In the listing that follows, retype every line from the first through the one containing "in g], amp))". Pictures are to be left out.

§ DATA PROVIDED:
**********

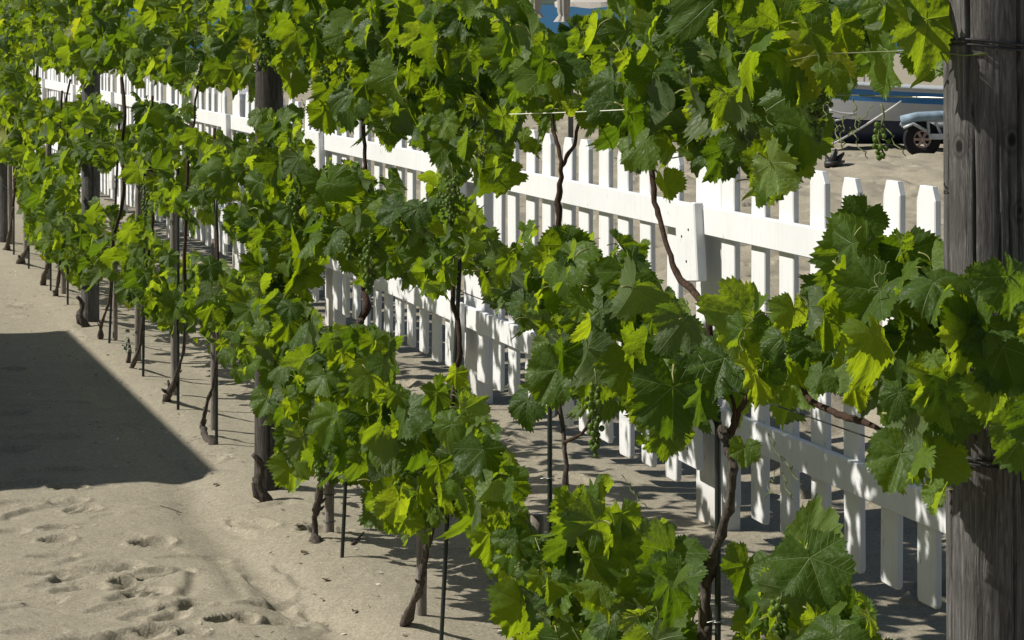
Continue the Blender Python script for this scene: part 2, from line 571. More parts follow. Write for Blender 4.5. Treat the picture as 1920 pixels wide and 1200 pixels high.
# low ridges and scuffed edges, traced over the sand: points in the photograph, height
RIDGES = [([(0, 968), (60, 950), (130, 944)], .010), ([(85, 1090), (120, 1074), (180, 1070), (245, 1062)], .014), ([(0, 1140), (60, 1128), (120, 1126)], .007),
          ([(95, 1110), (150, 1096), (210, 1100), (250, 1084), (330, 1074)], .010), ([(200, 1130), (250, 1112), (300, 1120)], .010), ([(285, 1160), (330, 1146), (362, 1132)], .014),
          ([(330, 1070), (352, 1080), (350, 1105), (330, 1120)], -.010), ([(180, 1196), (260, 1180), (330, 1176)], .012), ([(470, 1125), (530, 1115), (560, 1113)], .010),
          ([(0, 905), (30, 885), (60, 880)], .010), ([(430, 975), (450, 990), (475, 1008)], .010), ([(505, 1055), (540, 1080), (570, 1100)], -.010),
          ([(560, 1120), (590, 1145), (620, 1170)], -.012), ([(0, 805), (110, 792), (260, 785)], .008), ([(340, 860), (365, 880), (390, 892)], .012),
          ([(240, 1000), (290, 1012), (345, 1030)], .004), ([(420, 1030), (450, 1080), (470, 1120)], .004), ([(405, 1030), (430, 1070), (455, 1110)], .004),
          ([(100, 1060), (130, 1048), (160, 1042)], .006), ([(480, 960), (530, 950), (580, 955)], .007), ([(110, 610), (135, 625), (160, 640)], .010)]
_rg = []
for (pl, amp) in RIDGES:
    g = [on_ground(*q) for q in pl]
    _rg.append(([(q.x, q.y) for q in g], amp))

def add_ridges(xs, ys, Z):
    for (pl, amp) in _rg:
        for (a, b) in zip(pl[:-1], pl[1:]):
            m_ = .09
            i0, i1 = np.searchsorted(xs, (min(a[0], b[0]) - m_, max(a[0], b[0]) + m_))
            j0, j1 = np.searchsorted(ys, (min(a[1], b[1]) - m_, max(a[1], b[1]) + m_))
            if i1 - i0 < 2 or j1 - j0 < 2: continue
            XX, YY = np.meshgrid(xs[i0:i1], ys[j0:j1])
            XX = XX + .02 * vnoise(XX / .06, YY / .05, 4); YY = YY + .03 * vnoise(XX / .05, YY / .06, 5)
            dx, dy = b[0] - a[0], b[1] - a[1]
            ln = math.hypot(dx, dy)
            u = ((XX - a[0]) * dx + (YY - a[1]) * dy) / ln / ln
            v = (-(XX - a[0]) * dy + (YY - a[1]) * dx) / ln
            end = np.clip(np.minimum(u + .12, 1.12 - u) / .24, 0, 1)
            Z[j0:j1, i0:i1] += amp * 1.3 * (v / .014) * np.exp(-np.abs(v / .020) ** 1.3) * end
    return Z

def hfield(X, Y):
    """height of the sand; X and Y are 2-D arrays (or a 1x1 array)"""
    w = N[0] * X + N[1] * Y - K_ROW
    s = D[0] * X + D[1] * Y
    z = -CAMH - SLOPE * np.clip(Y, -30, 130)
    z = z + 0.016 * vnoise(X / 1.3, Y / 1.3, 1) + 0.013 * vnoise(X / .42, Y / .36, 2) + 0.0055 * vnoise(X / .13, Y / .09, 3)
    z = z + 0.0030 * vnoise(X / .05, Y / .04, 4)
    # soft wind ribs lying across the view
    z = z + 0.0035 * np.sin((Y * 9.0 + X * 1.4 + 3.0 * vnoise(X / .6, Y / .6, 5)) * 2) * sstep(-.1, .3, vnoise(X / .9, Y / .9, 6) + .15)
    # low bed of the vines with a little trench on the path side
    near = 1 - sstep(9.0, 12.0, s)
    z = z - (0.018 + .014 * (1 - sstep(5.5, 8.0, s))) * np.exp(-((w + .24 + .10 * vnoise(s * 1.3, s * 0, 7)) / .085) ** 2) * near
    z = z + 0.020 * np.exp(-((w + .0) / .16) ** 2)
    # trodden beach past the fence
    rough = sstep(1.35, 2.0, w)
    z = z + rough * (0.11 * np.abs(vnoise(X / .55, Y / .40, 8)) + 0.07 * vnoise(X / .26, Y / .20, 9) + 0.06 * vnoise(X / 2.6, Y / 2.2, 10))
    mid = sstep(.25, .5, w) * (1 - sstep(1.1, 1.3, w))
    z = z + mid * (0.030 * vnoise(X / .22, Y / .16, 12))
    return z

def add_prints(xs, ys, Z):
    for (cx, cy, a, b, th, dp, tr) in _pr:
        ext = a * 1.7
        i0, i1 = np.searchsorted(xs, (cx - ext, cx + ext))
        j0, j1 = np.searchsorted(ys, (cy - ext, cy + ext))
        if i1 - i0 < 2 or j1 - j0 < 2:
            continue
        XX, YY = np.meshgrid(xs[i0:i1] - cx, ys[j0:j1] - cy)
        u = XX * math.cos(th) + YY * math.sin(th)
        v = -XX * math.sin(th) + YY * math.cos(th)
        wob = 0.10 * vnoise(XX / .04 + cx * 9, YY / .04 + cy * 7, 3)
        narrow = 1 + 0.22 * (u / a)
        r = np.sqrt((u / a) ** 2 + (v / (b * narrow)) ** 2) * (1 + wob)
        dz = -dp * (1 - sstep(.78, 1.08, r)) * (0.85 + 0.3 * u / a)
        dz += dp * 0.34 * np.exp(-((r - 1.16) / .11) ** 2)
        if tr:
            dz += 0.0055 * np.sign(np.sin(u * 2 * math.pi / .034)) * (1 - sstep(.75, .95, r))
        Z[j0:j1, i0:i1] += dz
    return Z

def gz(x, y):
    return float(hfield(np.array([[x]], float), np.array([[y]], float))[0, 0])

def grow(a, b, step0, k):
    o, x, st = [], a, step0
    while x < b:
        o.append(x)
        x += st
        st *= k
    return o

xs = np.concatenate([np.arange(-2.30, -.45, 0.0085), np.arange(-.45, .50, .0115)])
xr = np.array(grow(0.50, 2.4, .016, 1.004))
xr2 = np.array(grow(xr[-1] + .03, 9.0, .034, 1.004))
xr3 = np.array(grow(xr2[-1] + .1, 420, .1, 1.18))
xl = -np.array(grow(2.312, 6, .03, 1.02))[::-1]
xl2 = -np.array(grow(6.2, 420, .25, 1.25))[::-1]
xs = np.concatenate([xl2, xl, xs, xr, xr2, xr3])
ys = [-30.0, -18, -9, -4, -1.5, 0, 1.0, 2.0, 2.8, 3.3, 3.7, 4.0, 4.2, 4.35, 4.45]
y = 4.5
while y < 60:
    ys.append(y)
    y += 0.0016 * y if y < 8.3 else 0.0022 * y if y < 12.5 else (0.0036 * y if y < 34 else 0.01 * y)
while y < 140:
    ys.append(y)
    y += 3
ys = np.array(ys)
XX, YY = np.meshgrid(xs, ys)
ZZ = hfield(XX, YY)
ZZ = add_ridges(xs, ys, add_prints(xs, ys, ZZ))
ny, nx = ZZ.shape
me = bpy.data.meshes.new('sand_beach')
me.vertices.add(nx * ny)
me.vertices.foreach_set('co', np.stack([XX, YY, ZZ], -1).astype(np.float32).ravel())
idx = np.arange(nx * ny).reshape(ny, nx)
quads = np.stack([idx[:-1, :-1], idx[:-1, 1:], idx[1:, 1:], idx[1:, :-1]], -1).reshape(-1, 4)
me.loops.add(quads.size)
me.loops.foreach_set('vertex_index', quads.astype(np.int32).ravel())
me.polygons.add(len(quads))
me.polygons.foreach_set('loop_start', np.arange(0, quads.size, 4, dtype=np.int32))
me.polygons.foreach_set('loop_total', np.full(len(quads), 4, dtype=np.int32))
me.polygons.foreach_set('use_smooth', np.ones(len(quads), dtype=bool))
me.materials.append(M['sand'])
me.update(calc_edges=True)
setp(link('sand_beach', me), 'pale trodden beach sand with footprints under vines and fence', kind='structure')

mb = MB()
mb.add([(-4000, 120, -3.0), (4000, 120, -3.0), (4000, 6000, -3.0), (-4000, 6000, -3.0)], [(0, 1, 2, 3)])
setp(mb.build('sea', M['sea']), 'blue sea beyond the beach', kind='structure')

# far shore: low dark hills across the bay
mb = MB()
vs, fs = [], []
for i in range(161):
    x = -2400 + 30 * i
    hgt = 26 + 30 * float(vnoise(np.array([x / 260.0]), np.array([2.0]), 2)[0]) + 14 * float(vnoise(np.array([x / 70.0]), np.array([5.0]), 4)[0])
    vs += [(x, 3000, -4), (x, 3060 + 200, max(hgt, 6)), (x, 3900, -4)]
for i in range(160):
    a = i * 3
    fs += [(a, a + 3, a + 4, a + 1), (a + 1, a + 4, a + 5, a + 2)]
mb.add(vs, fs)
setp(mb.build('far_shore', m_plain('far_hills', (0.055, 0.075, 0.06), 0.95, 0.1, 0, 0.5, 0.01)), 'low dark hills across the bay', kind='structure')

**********

§ REPLY:
Continue the Blender Python script for this scene: part 2, from line 571. More parts follow. Write for Blender 4.5. Treat the picture as 1920 pixels wide and 1200 pixels high.
# low ridges and scuffed edges, traced over the sand: points in the photograph, height
RIDGES = [([(0, 968), (60, 950), (130, 944)], .010), ([(85, 1090), (120, 1074), (180, 1070), (245, 1062)], .014), ([(0, 1140), (60, 1128), (120, 1126)], .007),
          ([(95, 1110), (150, 1096), (210, 1100), (250, 1084), (330, 1074)], .010), ([(200, 1130), (250, 1112), (300, 1120)], .010), ([(285, 1160), (330, 1146), (362, 1132)], .014),
          ([(330, 1070), (352, 1080), (350, 1105), (330, 1120)], -.010), ([(180, 1196), (260, 1180), (330, 1176)], .012), ([(470, 1125), (530, 1115), (560, 1113)], .010),
          ([(0, 905), (30, 885), (60, 880)], .010), ([(430, 975), (450, 990), (475, 1008)], .010), ([(505, 1055), (540, 1080), (570, 1100)], -.010),
          ([(560, 1120), (590, 1145), (620, 1170)], -.012), ([(0, 805), (110, 792), (260, 785)], .008), ([(340, 860), (365, 880), (390, 892)], .012),
          ([(240, 1000), (290, 1012), (345, 1030)], .004), ([(420, 1030), (450, 1080), (470, 1120)], .004), ([(405, 1030), (430, 1070), (455, 1110)], .004),
          ([(100, 1060), (130, 1048), (160, 1042)], .006), ([(480, 960), (530, 950), (580, 955)], .007), ([(110, 610), (135, 625), (160, 640)], .010)]
_rg = []
for (pl, amp) in RIDGES:
    g = [on_ground(*q) for q in pl]
    _rg.append(([(q.x, q.y) for q in g], amp))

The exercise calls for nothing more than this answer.